I had a funny experience reading Crime and Punishment. I read it IMMEDIATELY after I’d read A Confederacy of Dunces, and as a result, I kinda’ visualized Raskolnikov as a silly Ignatius/Falstaffian character.
Which… well, kinda’ changed the tone of the book for me.
I’ve since re-read it and had the experience more likely intended by Dostoyevski.
You know there’s a new translation (new’ish) that everyone raves about. Pevear and Volkhonsky, I think.
I tried to read it but I couldn’t stay focused. I did read it once before, in high school. It was compelling but I forgot a lot. I hated DUNCES.
To the comic: I feel like Bruno would know that if you talk to them they take it as encouragement. Even if you’re dissing them, they still take it as encouragement.
I probably would have enjoyed C&P more if I’d read those books in that order :)

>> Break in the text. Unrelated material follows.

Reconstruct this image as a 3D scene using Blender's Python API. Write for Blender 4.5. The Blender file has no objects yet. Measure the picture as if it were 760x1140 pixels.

@BradyDale, I listened to it a couple years back on audiobook, but if I go for it again, i might check out the new edish!
@XX, lol! :)
I imagined the main character in, “Sidhartha,” as looking like Zippy the Pinhead because I started reading both as a freshman in college and enjoyed Zippy’s particular type of zen.
I enjoyed them both.
Though it took some time for me to understand what Dunces was about, where it was going.
And I was 18 when I read C&P… I wasn’t used to knowing whodunit in the first chapter… puzzled me as to what the book was going to be ~~about! (I’d been reading Perry Mason novels and then lots of Miss Marples. Totally trained my mind in one direction!)